According to the government The bank, will “play a leadership role in supporting private infrastructure projects to help meet the government’s objectives on economic growth, levelling up, and transitioning to net zero,” according to Fairer, Faster, Greener. It will operate UK-wide with headquarters in the north of England. The new bank will operate within a mandate set by government while having “a high degree of operational independence.”


The government said it intends for the bank to be operational, in an interim form, from spring 2021, and will legislate “at the earliest opportunity” to put it on a statutory footing. And at Budget 2021, the Chancellor will set out “comprehensive details regarding the operations, mandate and scale of the bank.”


It will, the government said, use a range of tools to support private projects debt, equity, and hybrid products and offer guarantees through the existing UK Guarantees scheme.

Regulation

Under a heading of Coherent duties to reflect new challenges the government said it was “committed” to maintaining the current system of “independent economic regulation.” It is however evasive on the issue of change.

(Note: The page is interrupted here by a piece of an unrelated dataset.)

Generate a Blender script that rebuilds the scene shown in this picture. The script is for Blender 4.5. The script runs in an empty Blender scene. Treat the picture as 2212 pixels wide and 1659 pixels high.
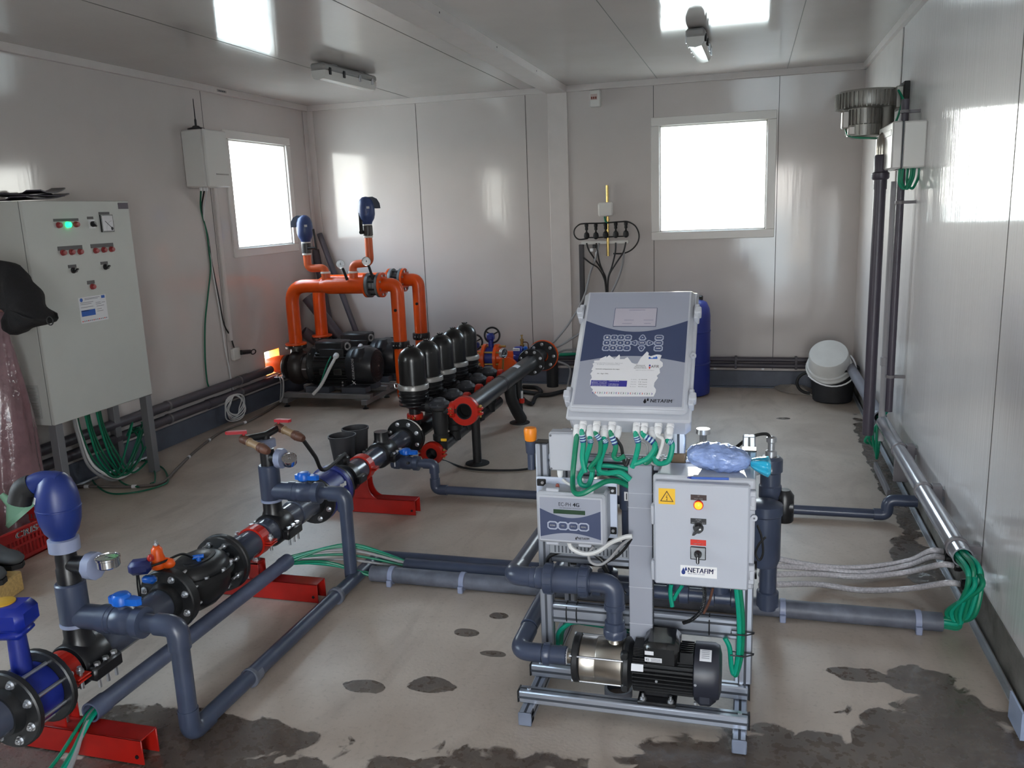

It said it agreed with the NIC’s primary finding that “the UK’s system of economic regulation is working well but needs updating in some areas to address 21st century challenges.” And it said it was “ committed” also to “taking a long-term approach to investment to provide predictability and the required stability, as well as appropriate incentives to investors.”


It pledged to “refine” the existing regulatory regime “to ensure it provides a clear and enduring framework for investors and businesses and delivers the major investment needed in decades to come, while continuing to deliver fair outcomes for consumers.” And it promises the government will produce an “overarching policy paper on economic regulation in 2021.” That paper will “consider regulator duties injecting (sic) more competition into strategic investments and the benefits of a cross-sectoral Strategic Policy statement.”


However for detail it refers readers to the Treasury’s response to the NIC’s 2019 paper, Strategic Investment and public confidence in which the Treasury backs none of the NIC’s recommendations offering only “partial” endorsement for some and passes responsibility to the regulators themselves to address for the rest.

The government is more supportive of the NIC’s proposals on environmental regulatory matters.


It says it supports “In particular”, the recommendation that, where relevant, regulators should have duties to support net zero targets. It says it “will continue to review the most appropriate measures, including a net zero duty, to ensure that regulators make the necessary contributions to achieve these targets.”


And it declares support for the NIC’s recommendation for the UK Regulators Network to have a stronger role, and “commits to increasing collaboration, including by reviewing data sharing powers between regulators, with a view to considering how best to encourage regulators to develop joint data sets for ‘whole customer’ analysis.”

Resilience

In its formal response to the NIC’s national infrastructure strategy published in 2018, the government has agreed with the NIC’s assessment that more water supply infrastructure should be coupled with demand reduction to meet the oncoming greater stress on capacity to meet demand. In its response document, National Infrastructure Strategy: Fairer, faster, greener, the government said that for the next round of plans in 2024 it will “require the water industry to plan to deliver resilience to a one in 500-year drought”.

Recognising the impact of leakage and excess water consumption by householders and businesses, the government said it was exploring the possibility of a statutory target to reduce water demand using powers in the Environment Bill.


This, it said in the response, “would be on the volume of water distributed or abstracted by water companies, encompassing household use, non-household use and leakage.

Planning

The government has committed to “set an ambition” to halve planning timescales “ for some projects entering the system from September 2023.” It is establishing a National Infrastructure Planning Reform Programme to “refresh how the NSIP regime operates, making it more effective and bringing government departments together to deliver more certainty in the process and better and faster outcomes.”

It conceded the need to “refresh the Nationally Significant Infrastructure Projects” process having identified “risks to the timeliness of ministerial decision making, inefficiencies in the ways in which different public bodies interact with the regime, and scope for improvement including through adoption of digital working practices.

Chair of the NIC, Sir John Armitt, said: “We are particularly pleased that government has accepted the commission’s proposal for an infrastructure investment bank, to help catalyse private investment.


“Alongside announcements in the Spending Review, the Strategy represents a solid down payment on a long-term fiscal commitment to infrastructure,” Armitt added.